Aim: Your task is to retype, word for word, the lines from the start of the data through the line holding "C = bpy.context.scene.collection". Do not include the pictures.

Items:
****************************************
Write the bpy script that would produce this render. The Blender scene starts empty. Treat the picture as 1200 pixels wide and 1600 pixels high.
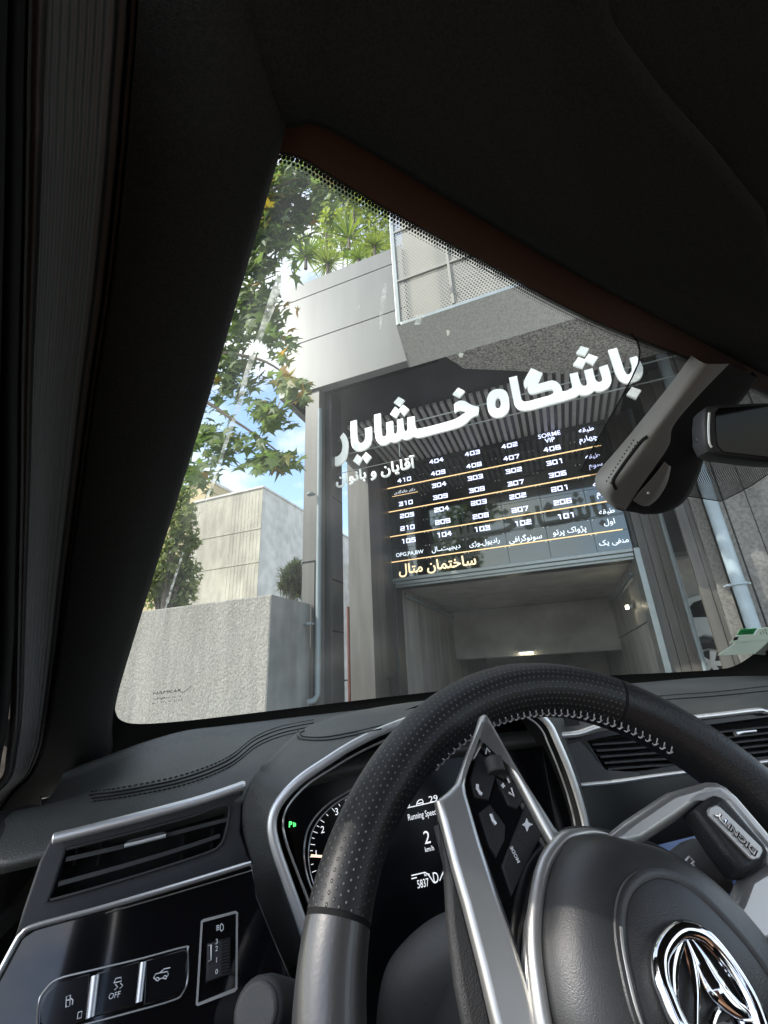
import bpy, bmesh, math, random
from mathutils import Vector, Matrix
random.seed(7)
R = math.radians
C = bpy.context.scene.collection

# ------------------------------------------------------------------ camera, world, sun, exposure
EYE = Vector((0, 0, 1.2))
FPX = 680.0                                    # focal length in pixels of the 1200 x 1600 photo

def axes(yaw, pitch, roll):
    cy, sy = math.cos(yaw), math.sin(yaw)
    f = Vector((-sy*math.cos(pitch), cy*math.cos(pitch), math.sin(pitch)))
    r = Vector((cy, sy, 0)); u = r.cross(f)
    c, s = math.cos(roll), math.sin(roll)
    return f, c*r + s*u, -s*r + c*u

WF, WR, WU = axes(R(20.62), R(20.9), R(-2.83))          # the camera in the street's frame
CF, CR, CU = axes(R(-18.983), R(21.056), R(-4.457))     # the same camera in the car's frame
CAM = Vector((-.565, -.798, .031))                      # and where it is held in the car
cam_d = bpy.data.cameras.new('camera'); cam = bpy.data.objects.new('camera', cam_d); C.objects.link(cam)
cam.matrix_world = Matrix.Translation(EYE) @ Matrix((WR, WU, -WF)).transposed().to_4x4()
cam_d.sensor_fit = 'HORIZONTAL'; cam_d.sensor_width = 36; cam_d.lens = 36*FPX/1200
cam_d.clip_start = .01; cam_d.clip_end = 3000
sc = bpy.context.scene; sc.camera = cam

SUN_TO = Vector((-.52, -.46, .66)).normalized()
w = bpy.data.worlds.new('World'); sc.world = w; w.use_nodes = True
nt = w.node_tree; bg = nt.nodes['Background']; bg.inputs[1].default_value = .15
sky = nt.nodes.new('ShaderNodeTexSky'); sky.sky_type = 'NISHITA'; sky.sun_disc = False
sky.sun_elevation = math.asin(SUN_TO.z); sky.sun_rotation = math.atan2(SUN_TO.x, SUN_TO.y)
sky.air_density = 1.0; sky.dust_density = 1.2
tc = nt.nodes.new('ShaderNodeTexCoord'); no = nt.nodes.new('ShaderNodeTexNoise')
mp = nt.nodes.new('ShaderNodeMapping'); mp.inputs['Scale'].default_value = (1.6, 1.6, 3.2); mp.inputs['Location'].default_value = (.9, .2, .35)
no.inputs['Scale'].default_value = 1.7; no.inputs['Detail'].default_value = 7; no.inputs['Roughness'].default_value = .58
rp = nt.nodes.new('ShaderNodeValToRGB'); rp.color_ramp.elements[0].position = .42; rp.color_ramp.elements[1].position = .66
mx = nt.nodes.new('ShaderNodeMixRGB'); mx.inputs[2].default_value = (4.6, 4.45, 4.2, 1)
for a, b in ((tc.outputs['Generated'], mp.inputs[0]), (mp.outputs[0], no.inputs[0]), (no.outputs[0], rp.inputs[0]), (rp.outputs[0], mx.inputs[0]), (sky.outputs[0], mx.inputs[1]), (mx.outputs[0], bg.inputs[0])):
    nt.links.new(a, b)
sl = bpy.data.lights.new('sun', 'SUN'); sl.energy = 2.0; sl.angle = R(.5); sl.color = (1, .95, .87)
so = bpy.data.objects.new('sun', sl); C.objects.link(so); so.rotation_euler = SUN_TO.to_track_quat('Z', 'Y').to_euler(); so.location = (0, 0, 30)
sc.view_settings.view_transform = 'Standard'; sc.view_settings.look = 'None'; sc.view_settings.exposure = 1.5; sc.view_settings.gamma = 1
sc.render.engine = 'CYCLES'; sc.cycles.max_bounces = 8; sc.cycles.transparent_max_bounces = 16; sc.cycles.caustics_reflective = False; sc.cycles.caustics_refractive = False
sc.cycles.sample_clamp_indirect = 6; sc.cycles.use_denoising = True

# ------------------------------------------------------------------ helpers: pixels to places
def wray(x, y): return WF + WR*((x-600)/FPX) - WU*((y-800)/FPX)
def cray(x, y): return CF + CR*((x-600)/FPX) - CU*((y-800)/FPX)
def wY(x, y, Y): d = wray(x, y); return EYE + d*(Y/d.y)
def wZ(x, y, Z): d = wray(x, y); return EYE + d*((Z-EYE.z)/d.z)
def wX(x, y, X): d = wray(x, y); return EYE + d*(X/d.x)
def wd(x, y, t): return EYE + wray(x, y)*t
def cd(x, y, t): return CAM + cray(x, y)*t
def cproj(P):
    d = P-CAM; z = d.dot(CF); return 600+FPX*d.dot(CR)/z, 800-FPX*d.dot(CU)/z, z

class Plane:
    """a flat frame in the street (car=False) or in the car; px() puts a point of the photo on it"""
    def __init__(s, p, n, ex, car=True):
        s.p = Vector(p); s.n = Vector(n).normalized(); s.ex = (Vector(ex)-s.n*Vector(ex).dot(s.n)).normalized(); s.ey = s.n.cross(s.ex); s.car = car
    def hit(s, x, y, off=0):
        d = cray(x, y) if s.car else wray(x, y); o = CAM if s.car else EYE
        return o + d*((s.p+s.n*off-o).dot(s.n)/d.dot(s.n))
    def px(s, x, y, off=0):
        v = s.hit(x, y, off)-s.p; return v.dot(s.ex), v.dot(s.ey)
    def at(s, u, v, wv=0): return s.p+s.ex*u+s.ey*v+s.n*wv
    def mat(s, off=0):
        m = Matrix((s.ex, s.ey, s.n)).transposed().to_4x4(); m.translation = s.p+s.n*off; return m
def wall_plane(Y): return Plane((0, Y, EYE.z), (0, -1, 0), (1, 0, 0), False)

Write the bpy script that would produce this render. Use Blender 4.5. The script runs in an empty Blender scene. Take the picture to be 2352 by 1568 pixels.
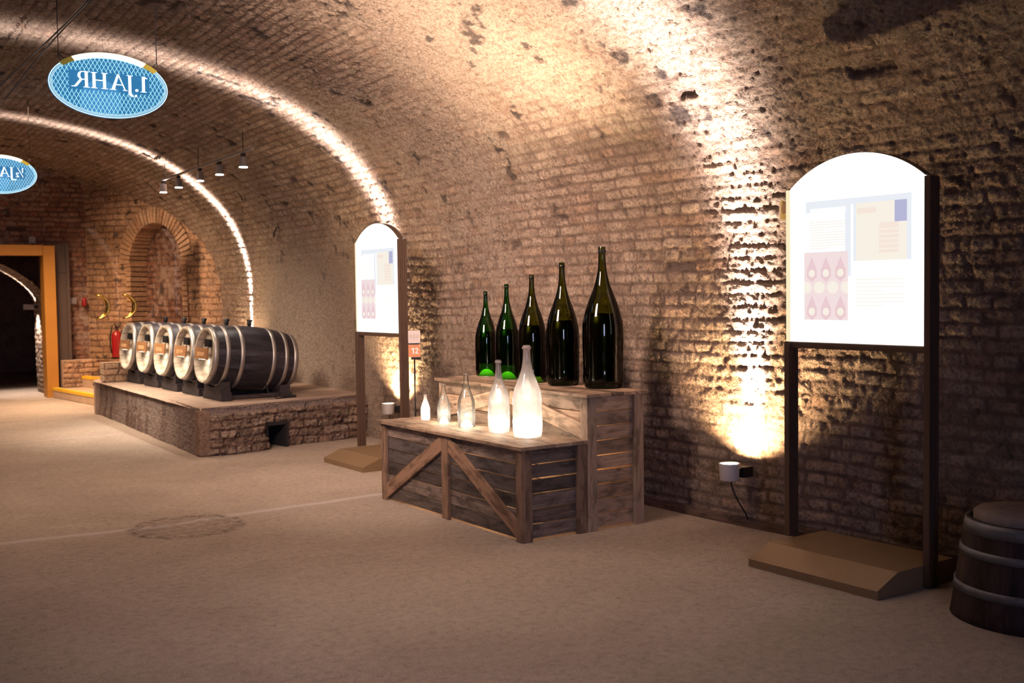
import bpy, bmesh, math, random
import numpy as np
from mathutils import Matrix, Vector

random.seed(7)
sc = bpy.context.scene
COL = sc.collection
PI = math.pi

# ------------------------------------------------------------------ camera
cam_d = bpy.data.cameras.new('camera')
cam = bpy.data.objects.new('camera', cam_d)
COL.objects.link(cam)
R_ = Vector((0.838255, -0.545103, -0.013833))
U_ = Vector((0.035814, 0.029726, 0.998916))
W_ = Vector((0.544101, 0.837842, -0.04444))
mw = Matrix((R_, U_, -W_)).transposed().to_4x4()
mw.translation = Vector((0, 0, 1.55))
cam.matrix_world = mw
cam_d.sensor_width = 36.0
cam_d.lens = 36.0 * 2471.18 / 2352
cam_d.clip_start = 0.05
cam_d.clip_end = 100
cam_d.dof.use_dof = True
cam_d.dof.focus_distance = 6.9
cam_d.dof.aperture_fstop = 3.2
sc.camera = cam

# ------------------------------------------------------------------ colour management, world
vs = sc.view_settings
vs.view_transform = 'Standard'
vs.look = 'None'
vs.gamma = 1.0
vs.exposure = 0.12
vs.use_curve_mapping = False
sc.cycles.transparent_max_bounces = 16
sc.cycles.max_bounces = 8
sc.cycles.sample_clamp_indirect = 4.0
sc.cycles.caustics_reflective = False
sc.cycles.caustics_refractive = False
world = bpy.data.worlds.new('world')
sc.world = world
world.use_nodes = True
world.node_tree.nodes['Background'].inputs[0].default_value = (0.02, 0.02, 0.03, 1)
world.node_tree.nodes['Background'].inputs[1].default_value = 1.0


def look_rot(direction, up=(0, 0, 1)):
    d = Vector(direction).normalized()
    return d.to_track_quat('-Z', 'Y').to_euler()


def area(name, loc, target, size, power, color, size_y=None, spread=180):
    l = bpy.data.lights.new(name, 'AREA')
    l.energy = power
    l.color = color
    l.size = size
    if size_y:
        l.shape = 'RECTANGLE'
        l.size_y = size_y
    l.spread = math.radians(spread)
    o = bpy.data.objects.new(name, l)
    o.location = loc
    o.rotation_euler = look_rot(Vector(target) - Vector(loc))
    COL.objects.link(o)
    return o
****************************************
Answer for this exercise:
Write the bpy script that would produce this render. The Blender scene starts empty. Treat the picture as 1200 pixels wide and 1600 pixels high.
import bpy, bmesh, math, random
from mathutils import Vector, Matrix
random.seed(7)
R = math.radians
C = bpy.context.scene.collection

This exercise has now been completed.